In 2012, however, a trial court verdict was reached in the U.S. The jury sided with Apple, awarding the U.S company $1 billion in damages. That did not stop the iPhone maker, as it quickly followed up with another lawsuit that targeted newer Samsung devices. In 2013, the judge that presided over the first case found that the damages Samsung had to pay were calculated incorrectly. Around $450 million of the $1 billion was invalidated and a retrial kicked off later in the year.

In another blow to Samsung, the retrial earned Apple an additional $290 million in damages, bringing the total Samsung has to pay to $929 million, a little short of the original $1 billion victory. Samsung immediately appealed the decision. In December 2015, Samsung agreed to pay $548 million to Apple, of which $399 million was in dispute — in other words, $149 million was the lowest amount Samsung would have to pay.

That amount was based off total profits made by Samsung — and this is where the Supreme Court comes in. Now, Samsung is arguing that the $399 million is far too excessive.

Who’s with Apple

More than a hundred designers and educators support Apple. They are industry professionals and have provided product design services to companies such as Apple, AT&T, Calvin Klein, Coca-Cola, Ford, General Electric, General Motors, Hewlett-Packard, Google, IBM, the New York Stock Exchange, NASA, Samsung, and more.
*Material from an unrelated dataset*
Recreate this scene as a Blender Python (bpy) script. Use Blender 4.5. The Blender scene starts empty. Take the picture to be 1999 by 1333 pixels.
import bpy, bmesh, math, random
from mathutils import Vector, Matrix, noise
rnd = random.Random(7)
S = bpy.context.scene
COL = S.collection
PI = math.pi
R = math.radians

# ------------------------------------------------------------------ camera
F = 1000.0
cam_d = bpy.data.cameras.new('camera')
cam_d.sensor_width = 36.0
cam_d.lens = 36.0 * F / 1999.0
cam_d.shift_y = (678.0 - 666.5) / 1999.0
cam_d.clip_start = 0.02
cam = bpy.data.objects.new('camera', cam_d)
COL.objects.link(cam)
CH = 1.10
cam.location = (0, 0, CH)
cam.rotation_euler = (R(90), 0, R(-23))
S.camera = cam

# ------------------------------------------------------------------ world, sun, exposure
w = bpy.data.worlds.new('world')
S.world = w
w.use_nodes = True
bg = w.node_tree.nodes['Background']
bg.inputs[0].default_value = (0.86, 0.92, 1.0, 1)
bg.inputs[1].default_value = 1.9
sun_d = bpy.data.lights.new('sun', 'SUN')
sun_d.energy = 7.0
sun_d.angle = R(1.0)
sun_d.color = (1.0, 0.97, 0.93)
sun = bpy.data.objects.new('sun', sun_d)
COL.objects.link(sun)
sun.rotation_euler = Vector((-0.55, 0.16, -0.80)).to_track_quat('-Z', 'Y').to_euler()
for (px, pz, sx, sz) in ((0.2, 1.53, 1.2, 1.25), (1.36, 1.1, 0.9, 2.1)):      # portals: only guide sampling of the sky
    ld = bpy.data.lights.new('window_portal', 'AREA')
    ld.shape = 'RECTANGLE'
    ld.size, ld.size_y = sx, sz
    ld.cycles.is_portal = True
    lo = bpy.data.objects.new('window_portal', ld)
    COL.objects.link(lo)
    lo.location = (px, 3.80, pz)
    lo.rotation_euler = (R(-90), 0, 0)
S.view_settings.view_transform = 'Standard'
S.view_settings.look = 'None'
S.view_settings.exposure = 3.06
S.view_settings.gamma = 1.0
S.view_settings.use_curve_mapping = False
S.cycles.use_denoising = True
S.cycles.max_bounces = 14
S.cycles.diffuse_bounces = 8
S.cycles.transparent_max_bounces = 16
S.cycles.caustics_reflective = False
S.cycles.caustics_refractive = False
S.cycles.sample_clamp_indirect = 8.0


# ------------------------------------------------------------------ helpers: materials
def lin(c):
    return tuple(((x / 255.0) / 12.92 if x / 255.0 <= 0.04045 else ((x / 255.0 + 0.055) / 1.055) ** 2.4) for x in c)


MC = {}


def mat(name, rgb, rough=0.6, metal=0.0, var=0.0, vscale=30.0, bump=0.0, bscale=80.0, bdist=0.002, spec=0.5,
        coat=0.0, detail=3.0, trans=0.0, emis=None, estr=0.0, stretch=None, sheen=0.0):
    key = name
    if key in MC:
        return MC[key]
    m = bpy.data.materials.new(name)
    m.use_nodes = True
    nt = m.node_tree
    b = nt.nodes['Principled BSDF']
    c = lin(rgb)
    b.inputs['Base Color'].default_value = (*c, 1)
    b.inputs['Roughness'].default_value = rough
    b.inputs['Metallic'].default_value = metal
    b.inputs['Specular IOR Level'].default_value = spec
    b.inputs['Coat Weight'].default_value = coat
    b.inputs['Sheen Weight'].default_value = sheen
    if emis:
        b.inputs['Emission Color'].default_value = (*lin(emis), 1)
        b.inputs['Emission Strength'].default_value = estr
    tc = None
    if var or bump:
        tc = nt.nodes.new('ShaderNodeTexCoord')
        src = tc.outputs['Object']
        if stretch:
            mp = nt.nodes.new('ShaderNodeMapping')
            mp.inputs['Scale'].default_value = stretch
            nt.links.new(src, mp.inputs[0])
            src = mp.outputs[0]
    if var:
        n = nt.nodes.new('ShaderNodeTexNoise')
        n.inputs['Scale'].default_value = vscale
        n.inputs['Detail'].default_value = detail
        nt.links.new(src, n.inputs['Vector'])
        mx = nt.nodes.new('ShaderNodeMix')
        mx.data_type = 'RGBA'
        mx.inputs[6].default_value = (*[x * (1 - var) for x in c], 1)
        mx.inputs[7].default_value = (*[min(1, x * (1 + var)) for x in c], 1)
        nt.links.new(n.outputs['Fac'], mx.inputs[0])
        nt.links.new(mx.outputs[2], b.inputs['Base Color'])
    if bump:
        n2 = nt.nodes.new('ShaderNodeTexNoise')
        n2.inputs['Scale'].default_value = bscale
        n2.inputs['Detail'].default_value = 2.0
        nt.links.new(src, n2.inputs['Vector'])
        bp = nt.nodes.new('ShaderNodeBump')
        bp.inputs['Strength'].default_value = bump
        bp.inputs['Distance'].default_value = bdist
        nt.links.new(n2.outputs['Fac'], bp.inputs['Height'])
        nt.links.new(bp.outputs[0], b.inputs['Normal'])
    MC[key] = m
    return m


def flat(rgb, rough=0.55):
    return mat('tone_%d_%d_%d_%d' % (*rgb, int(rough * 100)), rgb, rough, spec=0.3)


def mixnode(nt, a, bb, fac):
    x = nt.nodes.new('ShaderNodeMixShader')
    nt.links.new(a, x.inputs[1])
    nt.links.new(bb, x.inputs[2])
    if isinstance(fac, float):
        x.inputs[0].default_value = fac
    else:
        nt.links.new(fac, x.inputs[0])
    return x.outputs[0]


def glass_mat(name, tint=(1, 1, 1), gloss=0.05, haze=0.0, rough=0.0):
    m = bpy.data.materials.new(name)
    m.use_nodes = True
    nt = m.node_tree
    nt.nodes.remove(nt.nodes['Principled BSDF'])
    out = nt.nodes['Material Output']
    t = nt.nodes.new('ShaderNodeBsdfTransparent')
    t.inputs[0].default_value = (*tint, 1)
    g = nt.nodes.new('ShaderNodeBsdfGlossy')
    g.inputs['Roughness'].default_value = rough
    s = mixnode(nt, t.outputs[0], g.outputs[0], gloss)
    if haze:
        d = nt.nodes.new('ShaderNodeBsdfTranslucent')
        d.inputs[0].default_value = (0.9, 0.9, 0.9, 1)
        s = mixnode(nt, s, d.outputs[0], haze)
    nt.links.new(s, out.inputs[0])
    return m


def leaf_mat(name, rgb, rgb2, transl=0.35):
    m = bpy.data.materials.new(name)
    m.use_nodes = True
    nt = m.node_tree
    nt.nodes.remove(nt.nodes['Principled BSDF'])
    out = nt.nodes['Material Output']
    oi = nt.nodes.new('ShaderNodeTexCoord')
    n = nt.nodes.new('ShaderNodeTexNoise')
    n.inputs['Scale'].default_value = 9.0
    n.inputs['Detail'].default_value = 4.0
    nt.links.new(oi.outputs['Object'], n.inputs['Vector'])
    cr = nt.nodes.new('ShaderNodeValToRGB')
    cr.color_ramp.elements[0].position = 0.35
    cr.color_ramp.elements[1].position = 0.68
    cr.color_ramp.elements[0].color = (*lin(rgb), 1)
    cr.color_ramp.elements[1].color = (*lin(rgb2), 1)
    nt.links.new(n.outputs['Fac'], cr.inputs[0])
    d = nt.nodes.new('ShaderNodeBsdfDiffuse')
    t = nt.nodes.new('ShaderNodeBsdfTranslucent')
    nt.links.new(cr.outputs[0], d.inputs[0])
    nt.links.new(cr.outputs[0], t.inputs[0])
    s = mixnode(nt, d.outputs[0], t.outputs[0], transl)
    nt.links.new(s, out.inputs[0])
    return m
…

Some other notable names include Raymond Riley, executive creative director at Microsoft, Bruce Claxton, the former senior director of design at Motorola Solutions, Calvin Klein, the founder of the fashion brand, Sohrab Vossoughi, a former senior industrial designer at HP, and others.

Who’s with Samsung

A host of Silicon Valley companies are rooting for Samsung, including Google, Facebook, eBay, Dell, HP, Newegg, Vizio, and a smaller coalition of other tech firms. Non-profits like the Electronic Frontier Foundation also support the South Korean giant, as do 50 intellectual property professors from universities like Stanford, Georgetown, Notre Dame, and more.

The decision won’t impact consumers, but it will affect how future design patent disputes are handled.